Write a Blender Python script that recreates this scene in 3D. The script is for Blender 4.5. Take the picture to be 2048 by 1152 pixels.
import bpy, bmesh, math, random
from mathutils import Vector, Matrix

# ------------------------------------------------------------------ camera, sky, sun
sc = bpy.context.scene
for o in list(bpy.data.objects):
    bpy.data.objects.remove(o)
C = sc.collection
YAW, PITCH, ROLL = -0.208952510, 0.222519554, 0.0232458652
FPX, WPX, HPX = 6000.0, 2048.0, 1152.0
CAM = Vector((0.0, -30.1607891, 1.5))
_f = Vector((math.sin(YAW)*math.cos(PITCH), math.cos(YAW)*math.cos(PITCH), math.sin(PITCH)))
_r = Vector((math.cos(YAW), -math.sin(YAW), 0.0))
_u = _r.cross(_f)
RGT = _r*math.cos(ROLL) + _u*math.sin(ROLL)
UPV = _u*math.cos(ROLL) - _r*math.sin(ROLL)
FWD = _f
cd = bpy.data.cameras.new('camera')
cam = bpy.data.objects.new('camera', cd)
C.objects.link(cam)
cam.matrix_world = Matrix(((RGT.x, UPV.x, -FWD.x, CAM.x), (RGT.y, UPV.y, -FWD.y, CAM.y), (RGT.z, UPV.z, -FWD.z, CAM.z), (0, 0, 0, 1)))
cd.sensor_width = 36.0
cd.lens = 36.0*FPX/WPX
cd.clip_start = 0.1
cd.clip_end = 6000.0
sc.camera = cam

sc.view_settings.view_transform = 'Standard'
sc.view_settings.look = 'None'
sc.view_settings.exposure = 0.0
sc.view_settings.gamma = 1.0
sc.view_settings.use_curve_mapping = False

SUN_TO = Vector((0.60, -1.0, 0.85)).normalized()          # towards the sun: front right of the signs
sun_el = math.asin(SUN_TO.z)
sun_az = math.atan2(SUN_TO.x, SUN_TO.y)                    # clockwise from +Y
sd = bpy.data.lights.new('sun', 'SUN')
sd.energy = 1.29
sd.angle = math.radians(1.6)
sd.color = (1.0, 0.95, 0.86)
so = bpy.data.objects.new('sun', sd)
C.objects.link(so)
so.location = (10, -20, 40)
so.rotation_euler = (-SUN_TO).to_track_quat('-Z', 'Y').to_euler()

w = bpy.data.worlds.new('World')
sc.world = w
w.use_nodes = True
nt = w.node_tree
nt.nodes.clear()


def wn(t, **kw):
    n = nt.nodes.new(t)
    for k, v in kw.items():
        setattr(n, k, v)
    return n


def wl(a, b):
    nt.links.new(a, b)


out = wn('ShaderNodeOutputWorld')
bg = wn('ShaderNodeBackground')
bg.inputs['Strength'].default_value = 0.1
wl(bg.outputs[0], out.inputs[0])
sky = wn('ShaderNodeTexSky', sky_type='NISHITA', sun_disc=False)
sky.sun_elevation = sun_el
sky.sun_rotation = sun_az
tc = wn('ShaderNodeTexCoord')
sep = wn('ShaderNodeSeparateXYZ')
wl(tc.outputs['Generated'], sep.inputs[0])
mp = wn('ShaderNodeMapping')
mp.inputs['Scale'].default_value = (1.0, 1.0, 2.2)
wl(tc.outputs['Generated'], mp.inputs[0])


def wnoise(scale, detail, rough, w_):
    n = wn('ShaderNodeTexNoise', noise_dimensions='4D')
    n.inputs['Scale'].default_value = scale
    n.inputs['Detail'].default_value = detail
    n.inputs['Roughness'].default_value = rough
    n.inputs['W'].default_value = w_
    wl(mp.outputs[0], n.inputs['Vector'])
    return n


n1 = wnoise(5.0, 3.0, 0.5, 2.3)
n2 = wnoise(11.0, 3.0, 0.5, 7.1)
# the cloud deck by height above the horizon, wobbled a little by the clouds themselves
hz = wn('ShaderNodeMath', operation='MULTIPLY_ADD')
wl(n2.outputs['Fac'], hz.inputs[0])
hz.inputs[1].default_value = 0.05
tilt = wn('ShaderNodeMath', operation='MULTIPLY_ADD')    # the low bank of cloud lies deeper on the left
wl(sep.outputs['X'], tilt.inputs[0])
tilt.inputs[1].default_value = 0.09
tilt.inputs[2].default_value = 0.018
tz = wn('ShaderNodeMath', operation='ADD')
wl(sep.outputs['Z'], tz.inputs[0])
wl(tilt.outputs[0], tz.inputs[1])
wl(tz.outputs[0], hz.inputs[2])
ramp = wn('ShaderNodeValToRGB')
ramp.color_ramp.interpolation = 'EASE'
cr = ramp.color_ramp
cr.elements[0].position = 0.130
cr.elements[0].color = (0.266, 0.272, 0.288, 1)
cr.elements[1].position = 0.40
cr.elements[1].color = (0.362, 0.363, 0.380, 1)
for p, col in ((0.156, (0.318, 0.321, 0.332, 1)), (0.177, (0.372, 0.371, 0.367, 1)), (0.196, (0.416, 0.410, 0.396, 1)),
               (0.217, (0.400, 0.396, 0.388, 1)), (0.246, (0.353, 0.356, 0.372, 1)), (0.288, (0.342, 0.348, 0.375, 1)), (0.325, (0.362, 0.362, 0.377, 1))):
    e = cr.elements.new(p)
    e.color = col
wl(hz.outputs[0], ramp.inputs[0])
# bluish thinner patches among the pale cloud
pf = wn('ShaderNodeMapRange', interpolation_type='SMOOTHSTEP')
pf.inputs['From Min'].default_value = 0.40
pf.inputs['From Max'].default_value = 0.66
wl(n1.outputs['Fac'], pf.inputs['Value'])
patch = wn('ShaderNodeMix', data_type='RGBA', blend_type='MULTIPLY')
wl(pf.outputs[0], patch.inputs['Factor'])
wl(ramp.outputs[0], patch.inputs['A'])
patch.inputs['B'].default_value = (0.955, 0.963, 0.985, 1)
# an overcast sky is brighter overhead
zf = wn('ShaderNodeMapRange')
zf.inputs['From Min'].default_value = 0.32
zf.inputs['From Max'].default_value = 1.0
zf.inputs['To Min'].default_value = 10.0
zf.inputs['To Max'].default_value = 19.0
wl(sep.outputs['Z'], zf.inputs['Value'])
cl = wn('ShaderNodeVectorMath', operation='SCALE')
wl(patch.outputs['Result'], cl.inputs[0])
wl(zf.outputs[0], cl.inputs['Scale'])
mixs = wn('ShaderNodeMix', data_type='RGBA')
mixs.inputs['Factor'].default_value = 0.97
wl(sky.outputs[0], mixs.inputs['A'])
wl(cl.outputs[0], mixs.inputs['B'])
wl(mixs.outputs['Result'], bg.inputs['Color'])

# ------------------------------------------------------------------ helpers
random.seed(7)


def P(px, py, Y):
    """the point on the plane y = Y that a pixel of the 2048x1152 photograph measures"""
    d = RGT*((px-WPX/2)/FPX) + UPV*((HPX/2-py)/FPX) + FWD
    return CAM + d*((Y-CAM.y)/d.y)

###

Exactly as written, please reproduce the lines from the first line of the data to the line containing "from mathutils import Vector, Matrix", inclusive, and nothing else.

▶ RESULT OF THIS EXERCISE:
Write a Blender Python script that recreates this scene in 3D. The script is for Blender 4.5. Take the picture to be 2048 by 1152 pixels.
import bpy, bmesh, math, random
from mathutils import Vector, Matrix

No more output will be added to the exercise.